Task to complete:
Nothing outside the range is to be copied. From the entries below, reproduce exactly the lines starting at the one with "Write a Blender" and ending at the one with "SC.camera = cam", without pictures.

Rows from a 3D scene dataset:
►

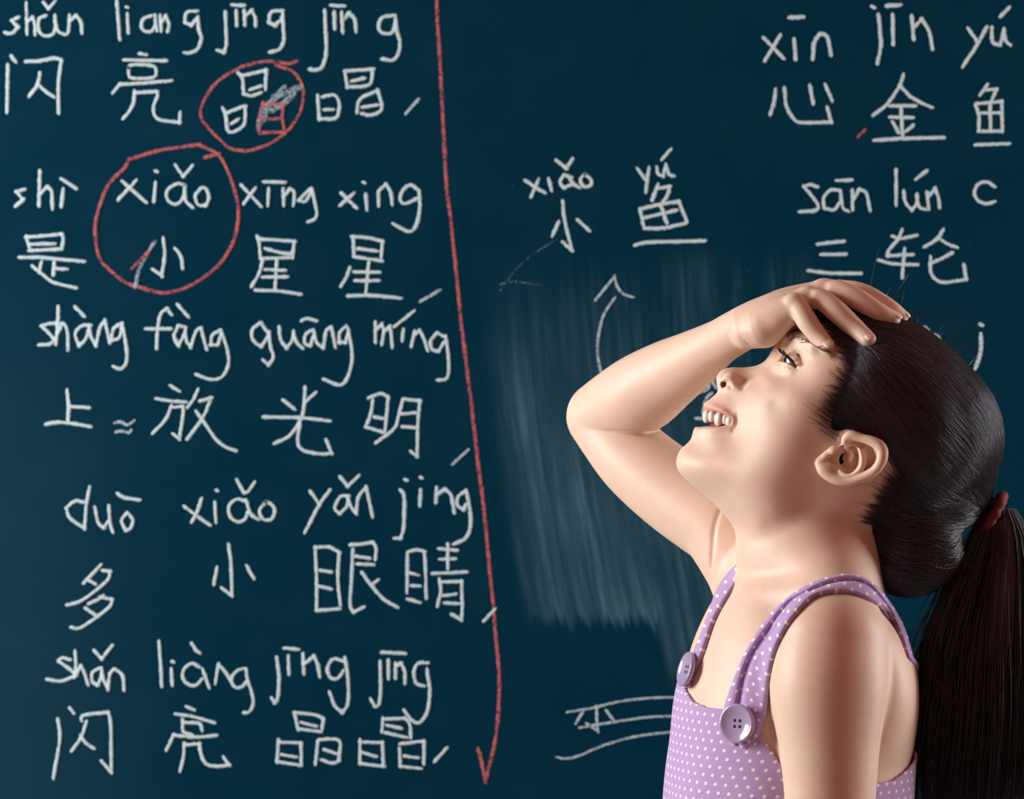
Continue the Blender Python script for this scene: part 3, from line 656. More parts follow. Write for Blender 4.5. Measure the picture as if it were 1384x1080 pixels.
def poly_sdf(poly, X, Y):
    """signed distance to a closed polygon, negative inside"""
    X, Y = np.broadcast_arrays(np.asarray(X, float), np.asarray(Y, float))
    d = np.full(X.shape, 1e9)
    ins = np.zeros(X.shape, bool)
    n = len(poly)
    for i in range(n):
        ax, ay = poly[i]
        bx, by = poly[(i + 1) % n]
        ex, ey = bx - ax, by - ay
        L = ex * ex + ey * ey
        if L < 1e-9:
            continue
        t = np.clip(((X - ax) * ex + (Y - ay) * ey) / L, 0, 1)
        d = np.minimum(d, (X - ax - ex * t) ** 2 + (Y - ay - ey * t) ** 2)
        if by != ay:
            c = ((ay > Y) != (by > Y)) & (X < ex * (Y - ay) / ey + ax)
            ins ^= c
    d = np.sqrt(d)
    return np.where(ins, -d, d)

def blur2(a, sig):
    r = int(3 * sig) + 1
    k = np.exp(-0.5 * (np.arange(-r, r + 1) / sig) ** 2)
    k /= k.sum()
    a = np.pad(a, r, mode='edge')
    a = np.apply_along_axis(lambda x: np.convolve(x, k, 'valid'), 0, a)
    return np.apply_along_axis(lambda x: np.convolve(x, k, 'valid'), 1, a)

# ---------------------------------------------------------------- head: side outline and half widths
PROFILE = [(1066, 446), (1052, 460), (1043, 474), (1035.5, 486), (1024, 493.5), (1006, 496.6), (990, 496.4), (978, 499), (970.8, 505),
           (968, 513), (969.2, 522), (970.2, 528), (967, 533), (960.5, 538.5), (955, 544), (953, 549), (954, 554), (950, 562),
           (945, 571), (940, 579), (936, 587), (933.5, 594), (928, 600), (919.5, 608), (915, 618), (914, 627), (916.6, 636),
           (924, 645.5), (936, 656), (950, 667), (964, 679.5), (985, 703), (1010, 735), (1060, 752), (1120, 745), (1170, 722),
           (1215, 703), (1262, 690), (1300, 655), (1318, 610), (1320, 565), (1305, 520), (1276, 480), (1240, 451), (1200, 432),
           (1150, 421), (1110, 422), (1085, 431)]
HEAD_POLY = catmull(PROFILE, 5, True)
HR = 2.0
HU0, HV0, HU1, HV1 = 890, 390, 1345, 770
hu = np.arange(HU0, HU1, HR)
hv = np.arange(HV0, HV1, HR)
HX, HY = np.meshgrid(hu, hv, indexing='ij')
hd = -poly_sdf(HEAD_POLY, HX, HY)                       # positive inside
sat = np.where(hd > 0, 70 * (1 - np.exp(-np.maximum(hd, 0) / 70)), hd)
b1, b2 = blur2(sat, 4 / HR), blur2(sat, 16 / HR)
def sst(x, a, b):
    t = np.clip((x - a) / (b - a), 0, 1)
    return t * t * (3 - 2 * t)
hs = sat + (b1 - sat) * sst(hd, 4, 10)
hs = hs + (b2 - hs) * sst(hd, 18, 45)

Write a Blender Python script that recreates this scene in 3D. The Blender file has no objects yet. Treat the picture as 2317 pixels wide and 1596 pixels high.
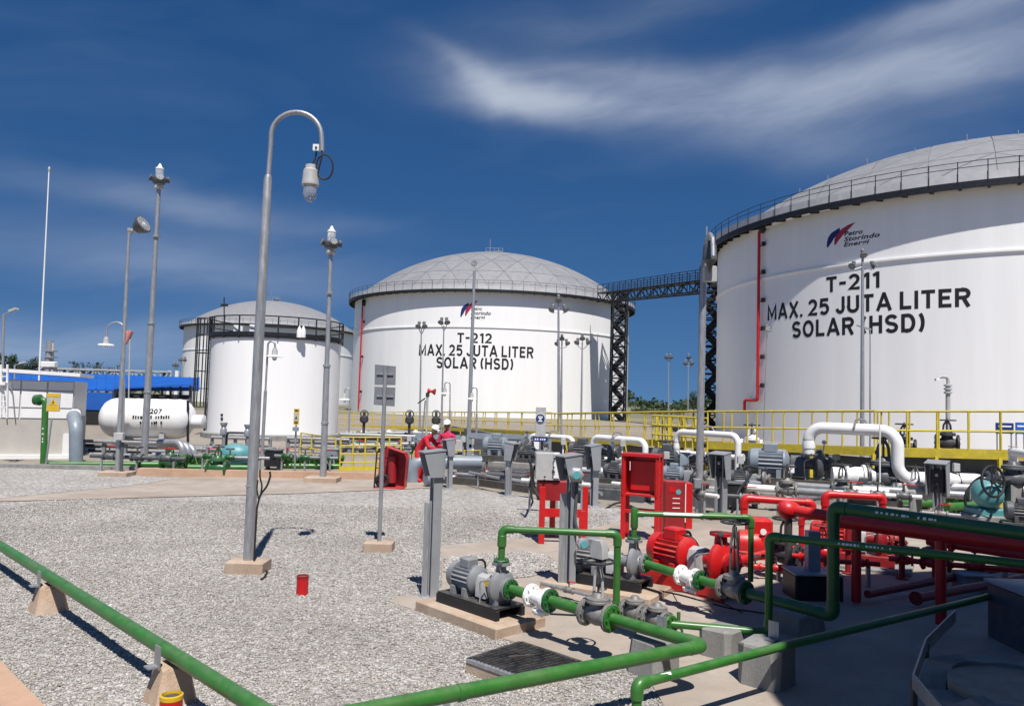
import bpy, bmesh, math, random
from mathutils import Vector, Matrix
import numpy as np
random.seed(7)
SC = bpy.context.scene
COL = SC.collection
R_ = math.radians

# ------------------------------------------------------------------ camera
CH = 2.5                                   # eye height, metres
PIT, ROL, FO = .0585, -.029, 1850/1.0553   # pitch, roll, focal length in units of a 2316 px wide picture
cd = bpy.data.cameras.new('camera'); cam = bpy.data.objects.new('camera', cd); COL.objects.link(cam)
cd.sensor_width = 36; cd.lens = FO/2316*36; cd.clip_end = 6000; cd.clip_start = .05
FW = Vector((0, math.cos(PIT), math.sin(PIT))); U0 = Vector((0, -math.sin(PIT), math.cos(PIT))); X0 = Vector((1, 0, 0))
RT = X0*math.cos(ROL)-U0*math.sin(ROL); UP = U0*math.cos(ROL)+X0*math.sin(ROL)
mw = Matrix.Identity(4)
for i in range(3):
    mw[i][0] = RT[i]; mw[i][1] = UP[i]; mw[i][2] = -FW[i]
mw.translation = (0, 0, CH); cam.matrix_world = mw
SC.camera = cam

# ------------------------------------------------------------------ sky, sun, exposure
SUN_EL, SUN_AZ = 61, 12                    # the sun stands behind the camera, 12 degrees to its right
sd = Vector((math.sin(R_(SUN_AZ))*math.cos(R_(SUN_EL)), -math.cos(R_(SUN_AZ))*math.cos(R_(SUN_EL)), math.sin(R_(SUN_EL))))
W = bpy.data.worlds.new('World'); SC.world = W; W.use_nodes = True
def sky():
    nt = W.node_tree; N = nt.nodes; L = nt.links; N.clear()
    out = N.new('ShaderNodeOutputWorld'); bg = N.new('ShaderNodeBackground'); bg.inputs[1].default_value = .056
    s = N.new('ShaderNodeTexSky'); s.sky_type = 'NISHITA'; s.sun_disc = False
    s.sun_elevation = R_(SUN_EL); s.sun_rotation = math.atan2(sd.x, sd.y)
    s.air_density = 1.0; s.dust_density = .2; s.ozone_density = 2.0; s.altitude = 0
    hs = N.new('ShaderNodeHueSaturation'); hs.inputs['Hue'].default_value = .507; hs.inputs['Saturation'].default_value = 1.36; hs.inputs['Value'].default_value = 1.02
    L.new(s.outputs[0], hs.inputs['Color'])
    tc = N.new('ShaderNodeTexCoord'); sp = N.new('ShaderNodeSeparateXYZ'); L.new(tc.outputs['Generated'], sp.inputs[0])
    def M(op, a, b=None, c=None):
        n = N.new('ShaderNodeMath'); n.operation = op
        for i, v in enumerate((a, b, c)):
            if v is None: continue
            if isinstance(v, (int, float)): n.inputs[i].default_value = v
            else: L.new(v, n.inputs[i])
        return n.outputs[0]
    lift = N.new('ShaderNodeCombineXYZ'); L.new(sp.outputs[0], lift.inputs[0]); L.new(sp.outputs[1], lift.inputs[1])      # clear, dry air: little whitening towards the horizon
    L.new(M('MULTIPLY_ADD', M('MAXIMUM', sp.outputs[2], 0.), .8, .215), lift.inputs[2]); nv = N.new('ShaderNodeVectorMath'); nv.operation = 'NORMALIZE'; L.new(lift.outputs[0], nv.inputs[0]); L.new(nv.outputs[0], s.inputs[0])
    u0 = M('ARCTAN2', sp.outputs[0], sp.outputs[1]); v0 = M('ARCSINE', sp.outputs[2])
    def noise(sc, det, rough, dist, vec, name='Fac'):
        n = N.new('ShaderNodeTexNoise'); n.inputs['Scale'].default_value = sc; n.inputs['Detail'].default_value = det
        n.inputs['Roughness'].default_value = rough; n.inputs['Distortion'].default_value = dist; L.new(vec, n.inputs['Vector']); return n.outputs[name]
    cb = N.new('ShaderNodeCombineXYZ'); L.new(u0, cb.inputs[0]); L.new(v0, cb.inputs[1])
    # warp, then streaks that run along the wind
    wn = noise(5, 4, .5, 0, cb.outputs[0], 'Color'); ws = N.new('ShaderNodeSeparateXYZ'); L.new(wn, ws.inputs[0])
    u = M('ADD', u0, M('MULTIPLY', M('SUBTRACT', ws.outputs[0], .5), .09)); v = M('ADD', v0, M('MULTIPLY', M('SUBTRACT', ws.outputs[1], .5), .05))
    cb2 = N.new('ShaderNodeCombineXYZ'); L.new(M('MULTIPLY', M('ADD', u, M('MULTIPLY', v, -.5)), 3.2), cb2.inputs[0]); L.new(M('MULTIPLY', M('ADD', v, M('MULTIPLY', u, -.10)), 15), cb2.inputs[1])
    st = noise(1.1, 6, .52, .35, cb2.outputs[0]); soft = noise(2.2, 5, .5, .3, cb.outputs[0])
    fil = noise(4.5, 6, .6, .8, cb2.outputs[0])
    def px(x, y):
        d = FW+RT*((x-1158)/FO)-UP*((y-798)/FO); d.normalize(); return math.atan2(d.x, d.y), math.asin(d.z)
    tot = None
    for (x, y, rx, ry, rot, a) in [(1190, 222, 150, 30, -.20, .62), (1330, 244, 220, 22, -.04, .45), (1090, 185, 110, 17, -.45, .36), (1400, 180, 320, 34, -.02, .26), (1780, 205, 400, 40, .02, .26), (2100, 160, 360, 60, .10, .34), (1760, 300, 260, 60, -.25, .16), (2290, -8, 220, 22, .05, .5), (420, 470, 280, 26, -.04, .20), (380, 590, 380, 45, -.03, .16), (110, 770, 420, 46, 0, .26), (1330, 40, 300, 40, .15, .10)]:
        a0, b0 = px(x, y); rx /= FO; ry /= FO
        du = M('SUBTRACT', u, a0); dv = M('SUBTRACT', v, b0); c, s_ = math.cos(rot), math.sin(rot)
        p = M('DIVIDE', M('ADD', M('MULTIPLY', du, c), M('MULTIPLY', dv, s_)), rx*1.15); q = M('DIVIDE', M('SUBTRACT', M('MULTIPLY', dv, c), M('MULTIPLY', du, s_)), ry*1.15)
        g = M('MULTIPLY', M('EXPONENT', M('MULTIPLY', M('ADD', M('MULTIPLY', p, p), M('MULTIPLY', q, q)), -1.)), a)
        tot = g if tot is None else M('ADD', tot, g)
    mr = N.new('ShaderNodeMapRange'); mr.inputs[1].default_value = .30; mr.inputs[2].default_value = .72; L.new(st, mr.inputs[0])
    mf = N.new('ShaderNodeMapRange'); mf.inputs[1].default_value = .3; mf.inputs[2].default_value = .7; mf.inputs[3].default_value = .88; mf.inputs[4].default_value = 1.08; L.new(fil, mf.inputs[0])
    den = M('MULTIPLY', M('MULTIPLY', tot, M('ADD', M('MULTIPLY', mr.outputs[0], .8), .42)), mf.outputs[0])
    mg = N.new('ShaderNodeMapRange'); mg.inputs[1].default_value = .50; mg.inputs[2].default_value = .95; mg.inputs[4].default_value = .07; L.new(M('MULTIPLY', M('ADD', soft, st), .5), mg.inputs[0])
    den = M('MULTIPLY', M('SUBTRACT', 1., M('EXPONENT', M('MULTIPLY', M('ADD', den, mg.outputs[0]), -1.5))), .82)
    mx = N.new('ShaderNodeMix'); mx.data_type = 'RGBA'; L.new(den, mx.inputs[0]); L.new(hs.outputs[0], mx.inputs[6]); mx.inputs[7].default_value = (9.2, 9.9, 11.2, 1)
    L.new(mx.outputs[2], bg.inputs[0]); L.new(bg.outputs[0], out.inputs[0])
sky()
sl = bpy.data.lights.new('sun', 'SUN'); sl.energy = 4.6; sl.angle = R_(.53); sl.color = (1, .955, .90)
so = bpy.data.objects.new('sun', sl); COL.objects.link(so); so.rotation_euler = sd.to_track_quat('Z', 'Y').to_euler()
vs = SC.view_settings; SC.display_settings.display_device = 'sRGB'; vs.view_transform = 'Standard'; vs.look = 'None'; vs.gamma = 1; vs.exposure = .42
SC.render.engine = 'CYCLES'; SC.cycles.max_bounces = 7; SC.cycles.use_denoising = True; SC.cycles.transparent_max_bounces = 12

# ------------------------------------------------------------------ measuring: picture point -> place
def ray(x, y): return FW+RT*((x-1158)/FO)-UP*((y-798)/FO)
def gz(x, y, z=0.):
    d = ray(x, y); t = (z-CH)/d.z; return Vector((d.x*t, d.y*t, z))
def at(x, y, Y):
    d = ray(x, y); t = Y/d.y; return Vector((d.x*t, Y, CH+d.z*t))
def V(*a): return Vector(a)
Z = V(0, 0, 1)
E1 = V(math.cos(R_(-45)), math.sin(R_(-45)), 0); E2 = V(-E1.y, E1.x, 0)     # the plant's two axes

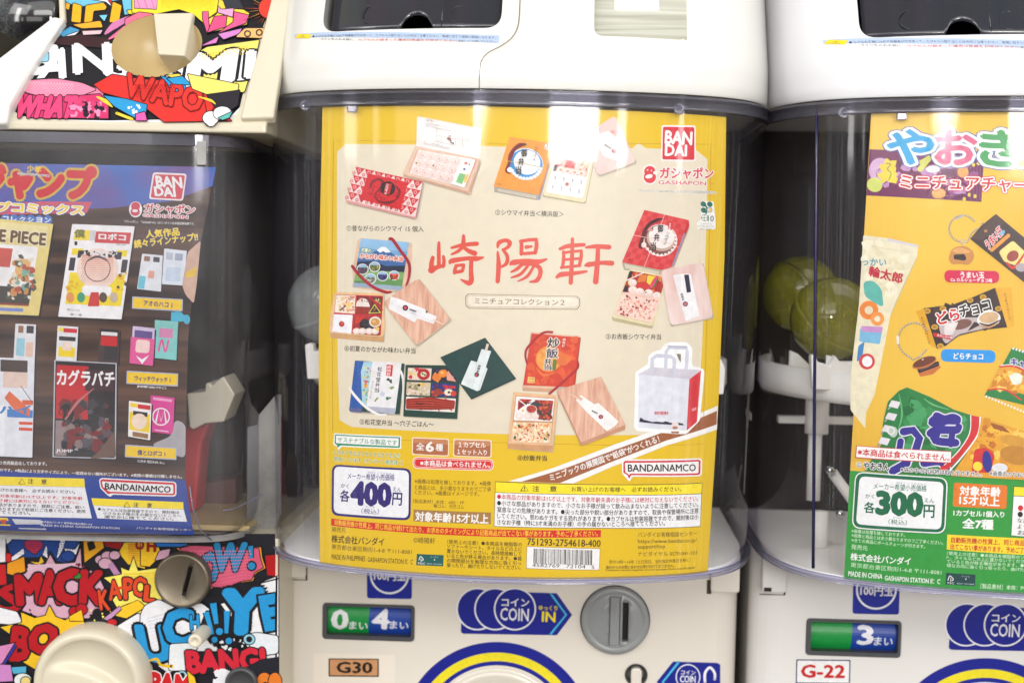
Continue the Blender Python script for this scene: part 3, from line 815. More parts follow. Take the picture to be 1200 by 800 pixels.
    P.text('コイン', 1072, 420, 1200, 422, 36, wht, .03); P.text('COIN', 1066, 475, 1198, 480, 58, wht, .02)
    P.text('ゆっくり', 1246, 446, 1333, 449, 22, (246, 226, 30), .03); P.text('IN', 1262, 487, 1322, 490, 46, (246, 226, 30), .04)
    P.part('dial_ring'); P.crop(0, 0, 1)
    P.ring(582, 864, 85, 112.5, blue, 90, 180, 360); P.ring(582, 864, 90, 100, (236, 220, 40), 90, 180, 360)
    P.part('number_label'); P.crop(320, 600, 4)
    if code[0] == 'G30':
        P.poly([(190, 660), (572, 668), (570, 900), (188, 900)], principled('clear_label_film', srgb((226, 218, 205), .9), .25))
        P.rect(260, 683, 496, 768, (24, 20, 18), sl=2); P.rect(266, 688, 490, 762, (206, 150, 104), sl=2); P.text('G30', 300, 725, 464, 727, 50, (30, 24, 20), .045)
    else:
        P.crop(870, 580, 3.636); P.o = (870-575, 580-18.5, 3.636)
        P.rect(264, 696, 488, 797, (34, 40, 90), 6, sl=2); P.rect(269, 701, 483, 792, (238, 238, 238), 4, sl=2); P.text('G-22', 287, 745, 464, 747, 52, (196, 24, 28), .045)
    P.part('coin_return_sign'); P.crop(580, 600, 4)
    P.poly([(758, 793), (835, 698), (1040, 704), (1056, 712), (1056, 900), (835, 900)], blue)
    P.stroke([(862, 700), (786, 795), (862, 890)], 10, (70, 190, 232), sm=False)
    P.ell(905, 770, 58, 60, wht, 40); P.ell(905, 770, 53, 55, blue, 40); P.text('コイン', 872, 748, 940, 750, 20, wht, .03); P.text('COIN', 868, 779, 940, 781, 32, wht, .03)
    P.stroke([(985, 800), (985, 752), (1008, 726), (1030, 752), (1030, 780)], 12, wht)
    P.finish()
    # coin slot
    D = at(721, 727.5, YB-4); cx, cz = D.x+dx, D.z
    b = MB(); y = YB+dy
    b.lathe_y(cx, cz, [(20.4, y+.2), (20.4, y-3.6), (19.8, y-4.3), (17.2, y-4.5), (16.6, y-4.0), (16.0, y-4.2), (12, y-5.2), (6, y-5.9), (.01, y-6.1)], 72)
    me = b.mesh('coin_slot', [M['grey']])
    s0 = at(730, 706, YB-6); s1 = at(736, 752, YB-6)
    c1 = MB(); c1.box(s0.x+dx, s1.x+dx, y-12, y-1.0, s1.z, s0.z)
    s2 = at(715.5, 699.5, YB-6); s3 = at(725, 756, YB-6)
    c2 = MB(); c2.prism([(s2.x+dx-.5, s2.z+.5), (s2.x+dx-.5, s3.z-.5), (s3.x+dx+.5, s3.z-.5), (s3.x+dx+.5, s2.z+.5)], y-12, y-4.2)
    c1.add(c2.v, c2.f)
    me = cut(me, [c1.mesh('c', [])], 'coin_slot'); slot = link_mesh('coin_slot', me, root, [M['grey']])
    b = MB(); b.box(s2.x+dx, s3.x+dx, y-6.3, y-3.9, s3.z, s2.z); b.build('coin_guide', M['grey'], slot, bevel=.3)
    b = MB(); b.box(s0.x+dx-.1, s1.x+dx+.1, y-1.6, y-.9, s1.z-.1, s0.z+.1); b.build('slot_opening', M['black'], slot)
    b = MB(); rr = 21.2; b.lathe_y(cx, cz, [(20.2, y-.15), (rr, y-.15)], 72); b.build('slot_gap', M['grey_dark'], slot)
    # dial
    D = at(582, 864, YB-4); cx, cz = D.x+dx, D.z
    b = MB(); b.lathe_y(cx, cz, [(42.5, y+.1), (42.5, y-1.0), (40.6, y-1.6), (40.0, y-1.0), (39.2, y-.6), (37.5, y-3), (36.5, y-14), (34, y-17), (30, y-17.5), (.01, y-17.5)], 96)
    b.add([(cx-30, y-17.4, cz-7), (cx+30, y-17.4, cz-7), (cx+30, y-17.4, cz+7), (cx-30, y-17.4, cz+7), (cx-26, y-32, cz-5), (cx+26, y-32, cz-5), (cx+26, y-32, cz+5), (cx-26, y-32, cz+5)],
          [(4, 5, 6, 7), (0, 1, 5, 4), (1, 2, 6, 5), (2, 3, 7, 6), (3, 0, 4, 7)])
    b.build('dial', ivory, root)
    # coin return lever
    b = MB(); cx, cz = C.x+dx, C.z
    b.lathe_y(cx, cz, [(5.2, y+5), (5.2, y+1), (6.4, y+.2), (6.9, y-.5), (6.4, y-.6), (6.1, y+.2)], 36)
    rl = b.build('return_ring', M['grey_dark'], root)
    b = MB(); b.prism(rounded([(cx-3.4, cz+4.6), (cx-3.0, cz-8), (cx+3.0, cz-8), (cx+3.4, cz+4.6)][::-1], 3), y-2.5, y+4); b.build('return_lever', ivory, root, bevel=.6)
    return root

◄

Correct output:
Write a Blender Python script that recreates this scene in 3D. The Blender file has no objects yet. Treat the picture as 2317 pixels wide and 1596 pixels high.
import bpy, bmesh, math, random
from mathutils import Vector, Matrix
import numpy as np
random.seed(7)
SC = bpy.context.scene
COL = SC.collection
R_ = math.radians

# ------------------------------------------------------------------ camera
CH = 2.5                                   # eye height, metres
PIT, ROL, FO = .0585, -.029, 1850/1.0553   # pitch, roll, focal length in units of a 2316 px wide picture
cd = bpy.data.cameras.new('camera'); cam = bpy.data.objects.new('camera', cd); COL.objects.link(cam)
cd.sensor_width = 36; cd.lens = FO/2316*36; cd.clip_end = 6000; cd.clip_start = .05
FW = Vector((0, math.cos(PIT), math.sin(PIT))); U0 = Vector((0, -math.sin(PIT), math.cos(PIT))); X0 = Vector((1, 0, 0))
RT = X0*math.cos(ROL)-U0*math.sin(ROL); UP = U0*math.cos(ROL)+X0*math.sin(ROL)
mw = Matrix.Identity(4)
for i in range(3):
    mw[i][0] = RT[i]; mw[i][1] = UP[i]; mw[i][2] = -FW[i]
mw.translation = (0, 0, CH); cam.matrix_world = mw
SC.camera = cam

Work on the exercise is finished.